→ TASK REQUIREMENTS
Extract the first line through the line containing "ROOF = 12.5" from the listing below, exactly as written.

→ DATA PROVIDED
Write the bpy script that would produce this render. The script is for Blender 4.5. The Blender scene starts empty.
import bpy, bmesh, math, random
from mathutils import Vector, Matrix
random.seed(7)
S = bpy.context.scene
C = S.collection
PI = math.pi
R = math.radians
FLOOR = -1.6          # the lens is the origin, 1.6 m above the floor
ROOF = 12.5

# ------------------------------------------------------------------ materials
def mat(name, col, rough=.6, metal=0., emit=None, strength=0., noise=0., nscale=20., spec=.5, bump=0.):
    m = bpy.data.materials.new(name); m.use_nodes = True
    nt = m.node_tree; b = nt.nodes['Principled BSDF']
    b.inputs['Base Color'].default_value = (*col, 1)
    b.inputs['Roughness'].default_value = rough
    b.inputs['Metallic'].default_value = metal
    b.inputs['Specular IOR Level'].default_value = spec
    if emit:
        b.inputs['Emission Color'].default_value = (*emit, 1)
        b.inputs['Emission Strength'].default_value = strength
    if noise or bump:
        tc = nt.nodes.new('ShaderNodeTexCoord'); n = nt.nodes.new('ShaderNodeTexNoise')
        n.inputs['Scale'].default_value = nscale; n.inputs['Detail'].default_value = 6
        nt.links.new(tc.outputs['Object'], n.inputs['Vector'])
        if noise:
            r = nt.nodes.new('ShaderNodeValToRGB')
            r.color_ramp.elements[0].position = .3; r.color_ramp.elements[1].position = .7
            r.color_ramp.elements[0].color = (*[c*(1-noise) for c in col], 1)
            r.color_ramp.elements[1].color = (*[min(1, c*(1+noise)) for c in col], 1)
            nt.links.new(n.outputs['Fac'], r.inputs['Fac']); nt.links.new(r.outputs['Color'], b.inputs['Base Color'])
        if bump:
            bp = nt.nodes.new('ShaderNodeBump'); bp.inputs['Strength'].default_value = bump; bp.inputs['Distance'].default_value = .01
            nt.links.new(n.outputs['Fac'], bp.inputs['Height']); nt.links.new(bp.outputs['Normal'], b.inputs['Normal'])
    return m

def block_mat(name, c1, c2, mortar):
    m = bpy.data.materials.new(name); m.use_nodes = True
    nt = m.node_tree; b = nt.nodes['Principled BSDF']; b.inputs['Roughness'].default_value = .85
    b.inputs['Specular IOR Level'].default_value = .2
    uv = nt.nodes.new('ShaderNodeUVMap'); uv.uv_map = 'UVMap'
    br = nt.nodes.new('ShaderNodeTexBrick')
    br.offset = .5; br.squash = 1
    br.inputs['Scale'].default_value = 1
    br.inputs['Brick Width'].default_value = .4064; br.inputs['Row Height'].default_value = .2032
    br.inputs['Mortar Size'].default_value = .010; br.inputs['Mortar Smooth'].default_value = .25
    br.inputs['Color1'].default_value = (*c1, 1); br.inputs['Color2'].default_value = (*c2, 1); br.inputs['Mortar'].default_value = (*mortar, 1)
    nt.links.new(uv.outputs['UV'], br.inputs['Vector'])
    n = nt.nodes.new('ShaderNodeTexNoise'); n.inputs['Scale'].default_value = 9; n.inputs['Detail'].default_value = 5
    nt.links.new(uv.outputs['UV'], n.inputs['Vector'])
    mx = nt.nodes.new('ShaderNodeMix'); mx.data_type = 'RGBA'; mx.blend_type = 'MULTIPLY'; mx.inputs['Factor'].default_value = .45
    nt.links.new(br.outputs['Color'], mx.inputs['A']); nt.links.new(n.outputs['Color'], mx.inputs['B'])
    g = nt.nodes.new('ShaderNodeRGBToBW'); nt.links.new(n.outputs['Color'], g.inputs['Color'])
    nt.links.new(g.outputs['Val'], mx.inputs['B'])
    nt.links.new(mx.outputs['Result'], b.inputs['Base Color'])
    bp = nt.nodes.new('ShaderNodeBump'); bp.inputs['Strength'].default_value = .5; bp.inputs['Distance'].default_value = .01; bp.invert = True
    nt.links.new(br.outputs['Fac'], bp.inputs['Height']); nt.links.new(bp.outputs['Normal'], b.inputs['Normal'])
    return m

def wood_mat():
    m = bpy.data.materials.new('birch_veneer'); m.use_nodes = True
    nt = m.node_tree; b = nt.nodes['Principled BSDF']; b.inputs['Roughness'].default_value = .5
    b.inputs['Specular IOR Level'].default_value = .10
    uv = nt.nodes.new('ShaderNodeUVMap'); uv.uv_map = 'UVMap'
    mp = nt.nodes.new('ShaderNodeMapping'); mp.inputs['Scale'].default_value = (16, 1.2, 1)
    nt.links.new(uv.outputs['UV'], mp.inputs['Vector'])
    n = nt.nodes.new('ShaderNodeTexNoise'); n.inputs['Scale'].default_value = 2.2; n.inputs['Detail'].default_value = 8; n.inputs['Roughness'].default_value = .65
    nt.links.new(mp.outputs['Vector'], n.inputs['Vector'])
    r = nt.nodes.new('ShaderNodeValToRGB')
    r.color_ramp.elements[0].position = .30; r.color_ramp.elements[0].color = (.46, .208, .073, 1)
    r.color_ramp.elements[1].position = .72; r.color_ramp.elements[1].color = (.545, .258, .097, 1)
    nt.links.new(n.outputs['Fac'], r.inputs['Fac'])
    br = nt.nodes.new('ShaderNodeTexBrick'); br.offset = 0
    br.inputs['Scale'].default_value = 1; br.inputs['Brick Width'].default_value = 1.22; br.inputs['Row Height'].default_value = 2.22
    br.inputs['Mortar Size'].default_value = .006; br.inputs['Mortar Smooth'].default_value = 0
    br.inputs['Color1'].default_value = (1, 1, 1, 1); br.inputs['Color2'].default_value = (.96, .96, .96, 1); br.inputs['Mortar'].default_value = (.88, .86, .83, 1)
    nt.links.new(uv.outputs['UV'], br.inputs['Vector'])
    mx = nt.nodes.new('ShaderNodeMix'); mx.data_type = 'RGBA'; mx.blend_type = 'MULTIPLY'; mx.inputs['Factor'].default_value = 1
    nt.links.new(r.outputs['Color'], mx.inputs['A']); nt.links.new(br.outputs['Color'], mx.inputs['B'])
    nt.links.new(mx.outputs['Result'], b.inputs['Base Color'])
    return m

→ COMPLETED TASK
Write the bpy script that would produce this render. The script is for Blender 4.5. The Blender scene starts empty.
import bpy, bmesh, math, random
from mathutils import Vector, Matrix
random.seed(7)
S = bpy.context.scene
C = S.collection
PI = math.pi
R = math.radians
FLOOR = -1.6          # the lens is the origin, 1.6 m above the floor
ROOF = 12.5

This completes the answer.